WHEN TITLES AREN'T ENOUGH
- karen36083
- Jan 12
- 2 min read

Once upon a time, a man once bought a vacant lot in an ordinary, ungated residential neighborhood. He did nothing with it. No fence, no caretaker, no visits—just a title tucked away, proof enough in his mind that the land was his.
Years passed.
Then one day, squatters began to appear. The owner noticed, but he wasn’t alarmed. As long as his name was on the title, he believed the law was on his side.
Decades went by, and the owner died. The property passed to his son.
The son had no plans to use the lot, so he decided to sell it. Almost immediately, he was warned: clear the property first. The advice was blunt and unanimous—pay the squatters to leave. It was the fastest way.
The son refused.
Why should he pay people who had no right to be there? He chose the “proper” route and filed a case.
What followed was a decade-long legal battle.
During the proceedings, unsettling details emerged.
Years earlier, the original owner had visited the property, introduced himself as the owner, and demanded that the occupants vacate. They ignored him. According to them, another man had long claimed ownership—and their grandfathers had been paying rent to that man for decades.
By the time the son inherited the land, that supposed landlord had vanished without a trace.
Eventually, the court ruled in the heir’s favor.
Despite the favorable judgment, the squatters remained.

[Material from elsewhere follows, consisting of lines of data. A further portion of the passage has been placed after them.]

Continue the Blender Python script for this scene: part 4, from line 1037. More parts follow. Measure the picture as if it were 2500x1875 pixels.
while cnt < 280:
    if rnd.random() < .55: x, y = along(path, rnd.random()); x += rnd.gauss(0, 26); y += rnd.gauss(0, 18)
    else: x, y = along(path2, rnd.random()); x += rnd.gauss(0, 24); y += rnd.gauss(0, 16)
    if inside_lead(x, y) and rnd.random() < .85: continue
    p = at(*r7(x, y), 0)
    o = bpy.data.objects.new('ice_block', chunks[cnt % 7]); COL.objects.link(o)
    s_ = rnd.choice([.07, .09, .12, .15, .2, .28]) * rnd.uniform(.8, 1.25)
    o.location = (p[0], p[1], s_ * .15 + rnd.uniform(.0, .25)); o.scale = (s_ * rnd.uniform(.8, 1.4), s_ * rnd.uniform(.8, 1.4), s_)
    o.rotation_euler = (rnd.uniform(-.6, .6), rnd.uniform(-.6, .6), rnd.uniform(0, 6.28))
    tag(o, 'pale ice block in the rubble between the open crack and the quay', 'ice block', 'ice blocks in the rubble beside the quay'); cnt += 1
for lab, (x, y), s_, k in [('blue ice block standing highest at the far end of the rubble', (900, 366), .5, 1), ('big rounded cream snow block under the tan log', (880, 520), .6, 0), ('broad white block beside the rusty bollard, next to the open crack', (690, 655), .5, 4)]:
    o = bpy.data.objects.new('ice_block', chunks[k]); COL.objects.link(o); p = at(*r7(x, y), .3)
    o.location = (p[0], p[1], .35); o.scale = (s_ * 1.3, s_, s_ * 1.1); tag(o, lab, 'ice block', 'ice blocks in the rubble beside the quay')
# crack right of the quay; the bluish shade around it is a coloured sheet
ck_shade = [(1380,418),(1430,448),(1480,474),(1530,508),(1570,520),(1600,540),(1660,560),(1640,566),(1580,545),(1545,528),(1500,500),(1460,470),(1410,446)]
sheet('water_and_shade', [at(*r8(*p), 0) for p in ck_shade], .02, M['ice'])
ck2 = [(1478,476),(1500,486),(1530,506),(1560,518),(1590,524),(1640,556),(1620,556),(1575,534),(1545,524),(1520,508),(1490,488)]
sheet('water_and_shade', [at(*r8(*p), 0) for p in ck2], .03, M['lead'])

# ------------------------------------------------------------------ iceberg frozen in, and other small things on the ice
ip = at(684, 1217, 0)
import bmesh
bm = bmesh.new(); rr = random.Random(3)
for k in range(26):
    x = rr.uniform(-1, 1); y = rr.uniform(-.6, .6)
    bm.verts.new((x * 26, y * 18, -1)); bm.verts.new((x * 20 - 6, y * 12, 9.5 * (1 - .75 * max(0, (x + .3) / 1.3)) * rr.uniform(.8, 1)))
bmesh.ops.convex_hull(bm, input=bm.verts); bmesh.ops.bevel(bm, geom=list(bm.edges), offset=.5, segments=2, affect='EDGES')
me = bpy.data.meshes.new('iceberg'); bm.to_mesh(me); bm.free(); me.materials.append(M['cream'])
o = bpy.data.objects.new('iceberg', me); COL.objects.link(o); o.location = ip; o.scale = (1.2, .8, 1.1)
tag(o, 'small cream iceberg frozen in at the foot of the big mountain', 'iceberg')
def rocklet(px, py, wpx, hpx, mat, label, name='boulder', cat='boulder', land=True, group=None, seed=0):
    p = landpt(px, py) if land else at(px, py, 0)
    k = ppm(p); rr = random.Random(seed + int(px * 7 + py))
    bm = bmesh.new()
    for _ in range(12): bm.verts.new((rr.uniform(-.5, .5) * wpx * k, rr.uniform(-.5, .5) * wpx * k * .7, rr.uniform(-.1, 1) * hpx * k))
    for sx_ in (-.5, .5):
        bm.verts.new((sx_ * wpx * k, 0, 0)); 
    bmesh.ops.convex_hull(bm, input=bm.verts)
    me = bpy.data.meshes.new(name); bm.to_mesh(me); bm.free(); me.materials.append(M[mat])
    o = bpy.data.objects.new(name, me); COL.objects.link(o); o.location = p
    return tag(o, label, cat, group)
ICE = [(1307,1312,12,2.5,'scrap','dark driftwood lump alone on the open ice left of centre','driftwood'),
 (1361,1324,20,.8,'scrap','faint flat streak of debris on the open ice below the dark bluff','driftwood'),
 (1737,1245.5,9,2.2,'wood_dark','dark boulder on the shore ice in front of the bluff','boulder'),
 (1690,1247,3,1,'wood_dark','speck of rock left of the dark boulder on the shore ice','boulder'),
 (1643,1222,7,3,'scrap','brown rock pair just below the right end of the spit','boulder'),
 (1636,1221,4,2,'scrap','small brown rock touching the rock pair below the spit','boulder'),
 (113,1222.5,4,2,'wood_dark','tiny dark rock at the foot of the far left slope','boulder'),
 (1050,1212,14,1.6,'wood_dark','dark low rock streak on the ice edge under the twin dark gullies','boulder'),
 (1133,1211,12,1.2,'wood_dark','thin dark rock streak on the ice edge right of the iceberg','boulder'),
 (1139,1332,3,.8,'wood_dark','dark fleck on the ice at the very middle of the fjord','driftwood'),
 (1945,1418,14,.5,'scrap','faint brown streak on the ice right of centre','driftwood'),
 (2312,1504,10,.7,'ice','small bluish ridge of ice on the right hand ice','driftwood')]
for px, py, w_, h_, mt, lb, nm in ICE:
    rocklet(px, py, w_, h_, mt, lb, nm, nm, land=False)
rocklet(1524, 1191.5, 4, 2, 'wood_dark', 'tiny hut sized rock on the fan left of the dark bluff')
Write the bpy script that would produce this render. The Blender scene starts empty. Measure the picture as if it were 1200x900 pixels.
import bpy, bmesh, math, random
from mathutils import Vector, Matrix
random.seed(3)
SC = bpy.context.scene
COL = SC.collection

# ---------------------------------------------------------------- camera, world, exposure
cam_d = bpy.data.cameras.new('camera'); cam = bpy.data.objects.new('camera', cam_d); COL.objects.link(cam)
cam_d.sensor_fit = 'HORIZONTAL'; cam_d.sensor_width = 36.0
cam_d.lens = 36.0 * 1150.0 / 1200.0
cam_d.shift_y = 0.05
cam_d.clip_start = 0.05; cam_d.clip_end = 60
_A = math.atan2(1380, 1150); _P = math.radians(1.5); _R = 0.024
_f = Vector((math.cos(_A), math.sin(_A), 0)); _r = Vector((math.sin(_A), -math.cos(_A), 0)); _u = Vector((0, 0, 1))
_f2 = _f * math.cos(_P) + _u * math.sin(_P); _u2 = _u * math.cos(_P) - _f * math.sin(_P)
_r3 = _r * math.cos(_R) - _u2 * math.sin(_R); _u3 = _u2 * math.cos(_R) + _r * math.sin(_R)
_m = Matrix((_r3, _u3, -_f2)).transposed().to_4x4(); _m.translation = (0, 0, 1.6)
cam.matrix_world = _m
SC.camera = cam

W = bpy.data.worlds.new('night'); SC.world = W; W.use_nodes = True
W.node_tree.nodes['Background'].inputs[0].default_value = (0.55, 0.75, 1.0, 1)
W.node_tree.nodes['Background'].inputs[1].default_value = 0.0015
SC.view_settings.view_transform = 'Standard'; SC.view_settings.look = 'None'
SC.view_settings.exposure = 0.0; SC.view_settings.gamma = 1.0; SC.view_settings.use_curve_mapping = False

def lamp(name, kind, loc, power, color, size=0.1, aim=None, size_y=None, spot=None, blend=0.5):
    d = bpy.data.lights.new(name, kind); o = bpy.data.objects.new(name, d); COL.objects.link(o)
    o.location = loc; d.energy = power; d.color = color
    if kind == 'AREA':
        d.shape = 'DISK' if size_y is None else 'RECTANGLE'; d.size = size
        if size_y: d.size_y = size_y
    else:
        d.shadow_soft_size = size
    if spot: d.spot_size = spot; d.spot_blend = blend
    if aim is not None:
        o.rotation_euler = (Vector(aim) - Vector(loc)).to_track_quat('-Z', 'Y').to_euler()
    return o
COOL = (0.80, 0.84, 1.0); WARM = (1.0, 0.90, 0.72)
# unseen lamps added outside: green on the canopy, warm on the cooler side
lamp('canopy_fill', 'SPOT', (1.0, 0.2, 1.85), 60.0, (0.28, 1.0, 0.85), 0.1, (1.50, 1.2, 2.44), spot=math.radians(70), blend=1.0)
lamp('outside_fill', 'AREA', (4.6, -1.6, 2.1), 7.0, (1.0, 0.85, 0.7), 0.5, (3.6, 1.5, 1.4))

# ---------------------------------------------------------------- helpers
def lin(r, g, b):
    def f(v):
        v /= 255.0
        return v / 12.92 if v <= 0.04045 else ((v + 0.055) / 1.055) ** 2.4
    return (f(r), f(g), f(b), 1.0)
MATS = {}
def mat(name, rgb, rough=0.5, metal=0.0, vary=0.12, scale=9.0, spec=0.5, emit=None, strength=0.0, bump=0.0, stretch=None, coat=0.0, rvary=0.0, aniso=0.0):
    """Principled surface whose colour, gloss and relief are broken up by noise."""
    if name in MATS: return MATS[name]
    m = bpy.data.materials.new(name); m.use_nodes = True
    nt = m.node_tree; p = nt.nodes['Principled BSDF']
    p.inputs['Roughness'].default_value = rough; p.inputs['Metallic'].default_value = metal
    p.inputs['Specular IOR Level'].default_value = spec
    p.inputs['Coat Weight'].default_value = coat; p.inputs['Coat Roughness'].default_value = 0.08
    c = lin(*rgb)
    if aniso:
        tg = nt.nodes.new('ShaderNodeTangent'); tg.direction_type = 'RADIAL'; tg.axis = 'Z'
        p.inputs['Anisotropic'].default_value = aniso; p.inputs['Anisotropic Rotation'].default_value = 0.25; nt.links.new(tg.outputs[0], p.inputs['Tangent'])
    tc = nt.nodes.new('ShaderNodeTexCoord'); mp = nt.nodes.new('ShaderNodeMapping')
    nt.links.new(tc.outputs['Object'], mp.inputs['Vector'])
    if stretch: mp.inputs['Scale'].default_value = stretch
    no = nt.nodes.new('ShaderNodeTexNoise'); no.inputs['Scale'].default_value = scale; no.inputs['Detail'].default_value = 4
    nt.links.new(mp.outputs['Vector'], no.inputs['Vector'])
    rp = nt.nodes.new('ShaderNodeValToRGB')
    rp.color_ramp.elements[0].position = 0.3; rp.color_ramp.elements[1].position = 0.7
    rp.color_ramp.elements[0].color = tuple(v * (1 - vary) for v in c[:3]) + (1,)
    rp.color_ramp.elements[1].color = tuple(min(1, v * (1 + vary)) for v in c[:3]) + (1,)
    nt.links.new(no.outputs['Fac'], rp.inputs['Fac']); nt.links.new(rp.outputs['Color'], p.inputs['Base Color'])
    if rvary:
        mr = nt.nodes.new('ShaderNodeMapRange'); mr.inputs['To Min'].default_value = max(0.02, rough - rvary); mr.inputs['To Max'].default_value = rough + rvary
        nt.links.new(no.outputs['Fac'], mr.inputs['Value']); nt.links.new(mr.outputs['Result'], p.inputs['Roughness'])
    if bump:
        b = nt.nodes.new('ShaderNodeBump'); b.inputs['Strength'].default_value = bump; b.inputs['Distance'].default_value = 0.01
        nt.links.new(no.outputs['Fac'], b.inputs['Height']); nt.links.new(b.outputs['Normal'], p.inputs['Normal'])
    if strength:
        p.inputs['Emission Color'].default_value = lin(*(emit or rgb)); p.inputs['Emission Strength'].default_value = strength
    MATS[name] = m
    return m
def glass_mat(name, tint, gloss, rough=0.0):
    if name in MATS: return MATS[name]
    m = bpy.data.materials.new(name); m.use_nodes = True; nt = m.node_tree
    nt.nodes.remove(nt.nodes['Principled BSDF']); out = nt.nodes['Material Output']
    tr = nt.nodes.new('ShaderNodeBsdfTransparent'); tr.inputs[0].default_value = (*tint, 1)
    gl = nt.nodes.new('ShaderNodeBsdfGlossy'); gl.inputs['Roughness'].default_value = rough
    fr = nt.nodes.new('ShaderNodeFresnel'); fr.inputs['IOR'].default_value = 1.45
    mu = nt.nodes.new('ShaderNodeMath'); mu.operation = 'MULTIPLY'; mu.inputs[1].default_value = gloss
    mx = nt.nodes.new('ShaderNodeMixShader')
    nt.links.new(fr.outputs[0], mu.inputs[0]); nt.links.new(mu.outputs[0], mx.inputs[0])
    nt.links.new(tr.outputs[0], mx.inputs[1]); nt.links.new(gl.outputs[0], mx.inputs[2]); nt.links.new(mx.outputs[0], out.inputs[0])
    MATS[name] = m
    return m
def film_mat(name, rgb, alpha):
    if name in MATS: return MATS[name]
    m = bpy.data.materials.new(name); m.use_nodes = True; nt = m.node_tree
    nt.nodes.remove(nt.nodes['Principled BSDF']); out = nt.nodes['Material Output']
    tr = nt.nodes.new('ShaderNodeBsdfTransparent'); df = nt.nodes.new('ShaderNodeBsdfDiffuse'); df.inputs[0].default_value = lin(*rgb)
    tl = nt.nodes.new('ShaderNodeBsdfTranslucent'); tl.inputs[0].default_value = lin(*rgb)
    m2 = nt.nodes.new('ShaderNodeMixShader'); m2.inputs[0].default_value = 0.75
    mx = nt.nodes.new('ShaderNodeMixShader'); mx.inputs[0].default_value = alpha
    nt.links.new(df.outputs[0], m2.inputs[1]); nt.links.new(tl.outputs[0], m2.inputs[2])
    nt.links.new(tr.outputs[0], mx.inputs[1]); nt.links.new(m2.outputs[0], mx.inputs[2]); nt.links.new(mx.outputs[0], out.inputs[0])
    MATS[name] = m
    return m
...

In the end, the heir did what he had resisted from the start: he paid them to leave. The court decision didn’t eliminate the cost—it merely reduced the asking price. Family by family, they agreed to vacate upon payment.
The heir prepared funds for five families. On negotiation day, ten families showed up.
Then came the final holdout.
One woman refused payment, claiming that her small structure—barely 10 sqm—was not part of the heir’s property at all. The heir commissioned another survey. The results were clear: her claim was false.
She dismissed the survey outright.
Exhausted and drained by years of litigation, the heir paid her MORE than the others—just to end it. She left.
The lot was finally cleared.
Lesson: Protect your properties from squatters—early, visibly, and decisively.